--- Start Dataset section ---
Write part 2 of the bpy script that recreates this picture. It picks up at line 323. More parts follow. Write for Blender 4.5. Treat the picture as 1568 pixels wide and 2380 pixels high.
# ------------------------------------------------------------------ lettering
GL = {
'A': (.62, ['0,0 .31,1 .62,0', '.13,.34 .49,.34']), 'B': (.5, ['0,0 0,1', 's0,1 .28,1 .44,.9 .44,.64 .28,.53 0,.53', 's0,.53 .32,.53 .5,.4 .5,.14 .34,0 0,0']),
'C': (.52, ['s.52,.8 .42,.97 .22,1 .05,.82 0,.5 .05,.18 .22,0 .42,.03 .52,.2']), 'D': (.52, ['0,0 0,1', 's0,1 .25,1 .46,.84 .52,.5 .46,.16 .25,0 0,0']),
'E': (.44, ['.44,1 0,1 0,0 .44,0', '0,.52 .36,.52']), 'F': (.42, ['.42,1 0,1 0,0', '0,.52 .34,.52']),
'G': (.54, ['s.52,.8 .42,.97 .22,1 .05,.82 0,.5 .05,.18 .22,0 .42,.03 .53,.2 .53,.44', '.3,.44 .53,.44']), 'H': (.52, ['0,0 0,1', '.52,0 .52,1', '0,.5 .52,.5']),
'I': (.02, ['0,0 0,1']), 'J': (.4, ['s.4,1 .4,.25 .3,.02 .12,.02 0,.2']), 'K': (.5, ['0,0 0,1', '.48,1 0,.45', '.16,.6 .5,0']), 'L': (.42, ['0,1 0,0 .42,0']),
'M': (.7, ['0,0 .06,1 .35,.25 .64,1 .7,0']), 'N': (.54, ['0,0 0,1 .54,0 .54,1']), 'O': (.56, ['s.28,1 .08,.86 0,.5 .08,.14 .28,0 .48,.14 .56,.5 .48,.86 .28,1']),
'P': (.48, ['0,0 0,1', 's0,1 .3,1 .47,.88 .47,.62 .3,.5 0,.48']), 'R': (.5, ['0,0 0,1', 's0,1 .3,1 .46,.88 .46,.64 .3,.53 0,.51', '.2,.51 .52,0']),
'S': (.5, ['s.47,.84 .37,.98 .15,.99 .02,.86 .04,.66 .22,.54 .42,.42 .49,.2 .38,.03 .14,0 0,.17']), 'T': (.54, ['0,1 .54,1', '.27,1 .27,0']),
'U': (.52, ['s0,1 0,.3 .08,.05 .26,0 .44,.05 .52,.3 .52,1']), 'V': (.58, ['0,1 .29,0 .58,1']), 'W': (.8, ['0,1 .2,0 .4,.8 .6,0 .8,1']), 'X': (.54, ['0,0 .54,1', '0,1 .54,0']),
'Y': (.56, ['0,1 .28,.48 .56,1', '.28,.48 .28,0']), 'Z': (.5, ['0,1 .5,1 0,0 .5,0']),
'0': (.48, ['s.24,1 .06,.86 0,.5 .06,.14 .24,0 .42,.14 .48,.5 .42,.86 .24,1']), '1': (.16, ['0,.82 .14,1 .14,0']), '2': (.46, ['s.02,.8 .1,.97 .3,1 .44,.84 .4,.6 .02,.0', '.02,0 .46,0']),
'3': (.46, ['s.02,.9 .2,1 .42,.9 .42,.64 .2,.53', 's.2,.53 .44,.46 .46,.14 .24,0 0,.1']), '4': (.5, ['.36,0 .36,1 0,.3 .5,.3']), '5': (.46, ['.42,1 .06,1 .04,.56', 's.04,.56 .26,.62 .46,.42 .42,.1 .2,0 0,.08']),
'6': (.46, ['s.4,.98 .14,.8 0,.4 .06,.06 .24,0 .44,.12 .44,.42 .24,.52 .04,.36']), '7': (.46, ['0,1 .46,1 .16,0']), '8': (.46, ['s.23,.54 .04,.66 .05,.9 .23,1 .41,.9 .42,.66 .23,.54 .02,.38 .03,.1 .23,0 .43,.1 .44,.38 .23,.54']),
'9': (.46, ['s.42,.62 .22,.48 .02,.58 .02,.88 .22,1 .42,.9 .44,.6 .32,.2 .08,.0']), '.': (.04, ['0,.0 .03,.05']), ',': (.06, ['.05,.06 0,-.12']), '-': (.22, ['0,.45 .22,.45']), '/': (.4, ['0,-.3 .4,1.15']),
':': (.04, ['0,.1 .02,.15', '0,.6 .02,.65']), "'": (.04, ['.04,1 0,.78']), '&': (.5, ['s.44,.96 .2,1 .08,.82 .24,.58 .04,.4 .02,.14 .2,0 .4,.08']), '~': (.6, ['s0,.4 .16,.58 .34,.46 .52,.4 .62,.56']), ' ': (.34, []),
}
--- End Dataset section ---
Write out the data exactly as it stands.

*Expected answer:*
Write part 2 of the bpy script that recreates this picture. It picks up at line 323. More parts follow. Write for Blender 4.5. Treat the picture as 1568 pixels wide and 2380 pixels high.
# ------------------------------------------------------------------ lettering
GL = {
'A': (.62, ['0,0 .31,1 .62,0', '.13,.34 .49,.34']), 'B': (.5, ['0,0 0,1', 's0,1 .28,1 .44,.9 .44,.64 .28,.53 0,.53', 's0,.53 .32,.53 .5,.4 .5,.14 .34,0 0,0']),
'C': (.52, ['s.52,.8 .42,.97 .22,1 .05,.82 0,.5 .05,.18 .22,0 .42,.03 .52,.2']), 'D': (.52, ['0,0 0,1', 's0,1 .25,1 .46,.84 .52,.5 .46,.16 .25,0 0,0']),
'E': (.44, ['.44,1 0,1 0,0 .44,0', '0,.52 .36,.52']), 'F': (.42, ['.42,1 0,1 0,0', '0,.52 .34,.52']),
'G': (.54, ['s.52,.8 .42,.97 .22,1 .05,.82 0,.5 .05,.18 .22,0 .42,.03 .53,.2 .53,.44', '.3,.44 .53,.44']), 'H': (.52, ['0,0 0,1', '.52,0 .52,1', '0,.5 .52,.5']),
'I': (.02, ['0,0 0,1']), 'J': (.4, ['s.4,1 .4,.25 .3,.02 .12,.02 0,.2']), 'K': (.5, ['0,0 0,1', '.48,1 0,.45', '.16,.6 .5,0']), 'L': (.42, ['0,1 0,0 .42,0']),
'M': (.7, ['0,0 .06,1 .35,.25 .64,1 .7,0']), 'N': (.54, ['0,0 0,1 .54,0 .54,1']), 'O': (.56, ['s.28,1 .08,.86 0,.5 .08,.14 .28,0 .48,.14 .56,.5 .48,.86 .28,1']),
'P': (.48, ['0,0 0,1', 's0,1 .3,1 .47,.88 .47,.62 .3,.5 0,.48']), 'R': (.5, ['0,0 0,1', 's0,1 .3,1 .46,.88 .46,.64 .3,.53 0,.51', '.2,.51 .52,0']),
'S': (.5, ['s.47,.84 .37,.98 .15,.99 .02,.86 .04,.66 .22,.54 .42,.42 .49,.2 .38,.03 .14,0 0,.17']), 'T': (.54, ['0,1 .54,1', '.27,1 .27,0']),
'U': (.52, ['s0,1 0,.3 .08,.05 .26,0 .44,.05 .52,.3 .52,1']), 'V': (.58, ['0,1 .29,0 .58,1']), 'W': (.8, ['0,1 .2,0 .4,.8 .6,0 .8,1']), 'X': (.54, ['0,0 .54,1', '0,1 .54,0']),
'Y': (.56, ['0,1 .28,.48 .56,1', '.28,.48 .28,0']), 'Z': (.5, ['0,1 .5,1 0,0 .5,0']),
'0': (.48, ['s.24,1 .06,.86 0,.5 .06,.14 .24,0 .42,.14 .48,.5 .42,.86 .24,1']), '1': (.16, ['0,.82 .14,1 .14,0']), '2': (.46, ['s.02,.8 .1,.97 .3,1 .44,.84 .4,.6 .02,.0', '.02,0 .46,0']),
'3': (.46, ['s.02,.9 .2,1 .42,.9 .42,.64 .2,.53', 's.2,.53 .44,.46 .46,.14 .24,0 0,.1']), '4': (.5, ['.36,0 .36,1 0,.3 .5,.3']), '5': (.46, ['.42,1 .06,1 .04,.56', 's.04,.56 .26,.62 .46,.42 .42,.1 .2,0 0,.08']),
'6': (.46, ['s.4,.98 .14,.8 0,.4 .06,.06 .24,0 .44,.12 .44,.42 .24,.52 .04,.36']), '7': (.46, ['0,1 .46,1 .16,0']), '8': (.46, ['s.23,.54 .04,.66 .05,.9 .23,1 .41,.9 .42,.66 .23,.54 .02,.38 .03,.1 .23,0 .43,.1 .44,.38 .23,.54']),
'9': (.46, ['s.42,.62 .22,.48 .02,.58 .02,.88 .22,1 .42,.9 .44,.6 .32,.2 .08,.0']), '.': (.04, ['0,.0 .03,.05']), ',': (.06, ['.05,.06 0,-.12']), '-': (.22, ['0,.45 .22,.45']), '/': (.4, ['0,-.3 .4,1.15']),
':': (.04, ['0,.1 .02,.15', '0,.6 .02,.65']), "'": (.04, ['.04,1 0,.78']), '&': (.5, ['s.44,.96 .2,1 .08,.82 .24,.58 .04,.4 .02,.14 .2,0 .4,.08']), '~': (.6, ['s0,.4 .16,.58 .34,.46 .52,.4 .62,.56']), ' ': (.34, []),
}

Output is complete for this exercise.